THE HFSS ADVERTISING BAN: WHY CHALLENGER BRANDS SHOULD BE CELEBRATING

In May 2025, the UK Government made the decision to ban less healthy food advertising, specifically prohibiting paid advertising featuring foods that are high in fat, salt or sugar (commonly referred to as HFSS) in a bid to tackle childhood obesity.  

 

These restrictions, imposed from January 5 this year, apply to boosted posts, paid influencer partnerships and banner ads.  

 

Brands that rely on paid advertising to stay relevant may be panicking in the wake of these restrictions. But regulation shouldn’t kill creativity - if anything, it should be what inspires and drives it forward.  

 

For brands that thrive on authenticity, a PR-led approach and culture-first, relatable thinking, the playing field has been well and truly levelled. This is exciting news for challenger brands, signalling an opportunity to get ahead.  

 

Red tape vs authentic, relatable creativity  

 

Here at Democracy, supercharging challenger brands is what we do.  

 

Whilst big brands may be worrying about how they can navigate these new restrictions, no doubt following the advice of risk-averse, conservative legal teams while facing reams of red tape, it’s a time for challenger brands to celebrate.  

 

It’s the perfect time for brands and businesses to embrace the creativity we thrive on and embrace our outside-of-the-box thinking.  

 

When it comes to the magic we can create by thinking differently for - and in collaboration with - challenger brands, the sky truly is the limit. 

 

Challengers win through personality, not spend  

 

The HFSS restrictions mean that brands can no longer rely on paid amplification or transactional, surface-level partnerships to drive attention and stay superficially relevant.  

 

Instead, true, measurable success will hinge on something we’ve always championed at Democracy: earned relevance, cultural credibility and authentic, meaningful brand storytelling people actually care about.  

 

Big brands often rely on overt product placement, or the inclusion of recognisable logos to drive attention and sales. Whether it’s a billboard loudly showcasing the latest burger to land on a fast food outlet’s menu (that’s it, that’s the ad), a car in all its sparkling showroom glory (logo front-and-centre) or a model posing for a label-heavy clothing brand, this type of advertising can often feel boring and uninspiring, simply because it’s painfully obvious.  

 

For challenger brands that can’t rely on mass recognition of a physical product or logo, creativity underpins success at every level.  

 

Regulations: the death of creativity or an opportunity to drive change?  

 

While paid ads are prohibited under the new HFSS regulations, organic, unpaid posts by brands and influencers are still permitted. 

 

We’ve demonstrated how these opportunities can be leveraged brilliantly at Democracy, through our Sleigh Bentos Christmas campaign for heritage pie-in-a-tin brand, Fray Bentos. 

 

We kicked off our campaign with a curation of the year’s ‘must-have’ Christmas jumper, which was sold exclusively via the Baxter's website (and sold out within two weeks once our campaign was activated).  

 

We shortlisted key media and influencer targets to receive a complimentary Festive-emergency gift box, featuring an exclusive jumper, Festive Turkey Pie and branded tin opener.  

 

There was no demand for coverage, and no obligation for those in receipt of a box to actually do anything with it - meaning those who chose to talk about the campaign did so because it resonated with them on a personal level.  

 

Over three months, positive brand sentiment rose by 12% and total brand mentions, all organic, grew by 50%. The campaign achieved a total reach of 155 million across consumer and trade media.

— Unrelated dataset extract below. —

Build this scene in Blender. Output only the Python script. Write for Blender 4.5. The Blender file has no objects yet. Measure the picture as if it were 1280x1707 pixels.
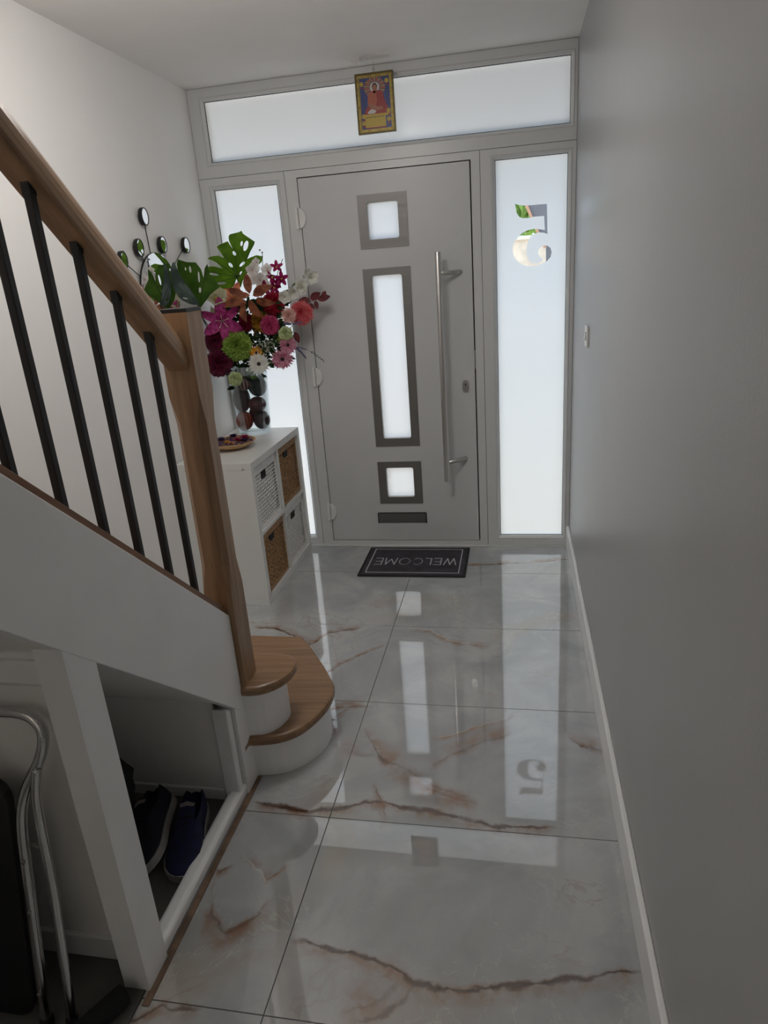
import bpy, math, random
from mathutils import Vector, Matrix, Quaternion
C = bpy.context.scene.collection
sc = bpy.context.scene
R = math.radians
random.seed(5)

# ------------------------------------------------------------------ camera
F_PX = 1136.66
cam_d = bpy.data.cameras.new('camera'); cam = bpy.data.objects.new('camera', cam_d); C.objects.link(cam)
cam_d.sensor_fit = 'HORIZONTAL'; cam_d.sensor_width = 36.0; cam_d.lens = 36.0 * F_PX / 1280.0
cam_d.clip_start = 0.02
_p, _y, _r = -0.3387, -0.2051, -0.0756
fw = Vector((math.sin(_y)*math.cos(_p), math.cos(_y)*math.cos(_p), math.sin(_p)))
rt = Vector((math.cos(_y), -math.sin(_y), 0)); up = rt.cross(fw)
r2 = rt*math.cos(_r) + up*math.sin(_r); u2 = -rt*math.sin(_r) + up*math.cos(_r)
m3 = Matrix((r2, u2, -fw)).transposed()
cam.matrix_world = Matrix.Translation((-0.2935, -3.8187, 1.5916)) @ m3.to_4x4()
sc.camera = cam

# ------------------------------------------------------------------ light and exposure
sc.view_settings.view_transform = 'Standard'; sc.view_settings.look = 'None'
sc.view_settings.gamma = 1.0; sc.view_settings.use_curve_mapping = False
sc.view_settings.exposure = 0.2
world = bpy.data.worlds.new('world'); sc.world = world; world.use_nodes = True
bg = world.node_tree.nodes['Background']
bg.inputs[0].default_value = (0.62, 0.78, 1.0, 1); bg.inputs[1].default_value = 2.8
sc.cycles.max_bounces = 16; sc.cycles.diffuse_bounces = 10; sc.cycles.glossy_bounces = 6; sc.cycles.transparent_max_bounces = 24
sun_d = bpy.data.lights.new('sun', 'SUN'); sun = bpy.data.objects.new('sun', sun_d); C.objects.link(sun)
sun_d.energy = 9.0; sun_d.color = (1.0, 0.95, 0.85); sun_d.angle = R(24)
sun.rotation_euler = Vector((0.12, -0.58, -0.80)).to_track_quat('-Z', 'Y').to_euler()
def area(name, loc, direction, sx, sy, power, col):
    d = bpy.data.lights.new(name, 'AREA'); d.shape = 'RECTANGLE'; d.size = sx; d.size_y = sy
    d.energy = power; d.color = col
    o = bpy.data.objects.new(name, d); C.objects.link(o); o.location = loc
    o.rotation_euler = Vector(direction).to_track_quat('-Z', 'Y').to_euler()
    return o
area('landing_fill', (-1.56, -4.6, 4.9), (0, 0.35, -1), 0.6, 1.6, 22, (1.0, 0.96, 0.9))  # added fill light at the stairwell top, no known lamp there
area('rear_fill', (-0.6, -6.35, 1.75), (0, 1, -0.02), 0.9, 1.4, 0.8, (1.0, 0.96, 0.92))  # added weak fill from behind the camera, no known source
area('hall_overhead_fill', (-1.05, -1.75, 2.52), (-0.25, 0.15, -1), 0.5, 0.5, 8, (1.0, 0.96, 0.92))  # added fill under the ceiling to lift walls and door, no real fitting
pd_ = bpy.data.lights.new('hall_point_fill', 'POINT'); pd_.energy = 6.5; pd_.shadow_soft_size = 0.12; pd_.color = (1.0, 0.96, 0.92)  # added bare point fill that brightens ceiling and walls, not a real pendant
po_ = bpy.data.objects.new('hall_point_fill', pd_); C.objects.link(po_); po_.location = (-1.15, -1.85, 2.26)

# ------------------------------------------------------------------ node materials
class NT:
    def __init__(s, name):
        s.m = bpy.data.materials.new(name); s.m.use_nodes = True
        s.t = s.m.node_tree; s.t.nodes.clear()
        s.out = s.t.nodes.new('ShaderNodeOutputMaterial')
    def n(s, typ, ins=None, **kw):
        nd = s.t.nodes.new(typ)
        for k, v in kw.items(): setattr(nd, k, v)
        for k, v in (ins or {}).items():
            if isinstance(v, bpy.types.NodeSocket): s.t.links.new(v, nd.inputs[k])
            elif isinstance(v, bpy.types.Node): s.t.links.new(v.outputs[0], nd.inputs[k])
            else: nd.inputs[k].default_value = v
        return nd
    def math(s, op, a, b=0.0, c=0.0, clamp=False):
        return s.n('ShaderNodeMath', {0: a, 1: b, 2: c}, operation=op, use_clamp=clamp).outputs[0]
    def mix(s, f, a, b, mode='MIX'):
        nd = s.n('ShaderNodeMix', {0: f, 6: a, 7: b}, data_type='RGBA', blend_type=mode)
        return nd.outputs[2]
    def ramp(s, v, lo, hi, a=0.0, b=1.0):
        return s.n('ShaderNodeMapRange', {0: v, 1: lo, 2: hi, 3: a, 4: b}, clamp=True, interpolation_type='SMOOTHSTEP').outputs[0]
    def noise(s, vec, scale, detail=3.0, rough=0.5, dist=0.0):
        return s.n('ShaderNodeTexNoise', {'Vector': vec, 'Scale': scale, 'Detail': detail, 'Roughness': rough, 'Distortion': dist})
    def pos(s): return s.n('ShaderNodeNewGeometry').outputs['Position']
    def obj(s): return s.n('ShaderNodeTexCoord').outputs['Object']
    def bsdf(s, **ins):
        return s.n('ShaderNodeBsdfPrincipled', {k.replace('_', ' '): v for k, v in ins.items()})
    def done(s, sh): s.t.links.new(sh.outputs[0], s.out.inputs[0]); return s.m
def rgb(r, g, b): return (r, g, b, 1.0)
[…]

Through influencer and media gifting, 111 pieces of user-generated content were secured, generating an OTS of 24 million and 33.5k engagements across multiple social platforms.  

 

This creative, multi-platform approach maximised visibility, drove engagement and strengthened the Fray Bentos brand online. It also proved that long-term love and admiration for a brand that connects with its audience, and carefully chosen partnerships with likeminded creators will always outweigh superficial, overtly commercialised posts and transactional, surface-level relationships with influencers.  

 

A time for celebration for challengers  

 

For big brands, success is often built around scale, overt advertising and paid media coverage. Remove these paid advertising opportunities, and many brands will lose their main advantage.  

 

Challenger brands are accustomed to doing more with less, already leveraging authenticity, earned attention and smart storytelling in order to succeed.  

 

HFSS restrictions signal a drive towards brand-building and cultural relevance, an area already dominated by challengers whose entire brand is built on tone, voice, narrative and attitude.  

 

Challengers already think big, packaging their brilliant ideas into media-ready bundles. Partnerships are built meaningfully and develop organically, over time. Stunts are strategically planned and often unforgettable, and close-knit communities built on trust, authenticity and people-first ideas are born of brands who work hard for their reputation - they don’t simply buy it.  

 

Whilst big brands battle through restrictions and red tape, challengers are already paving the way - and we’re proudly championing them every step.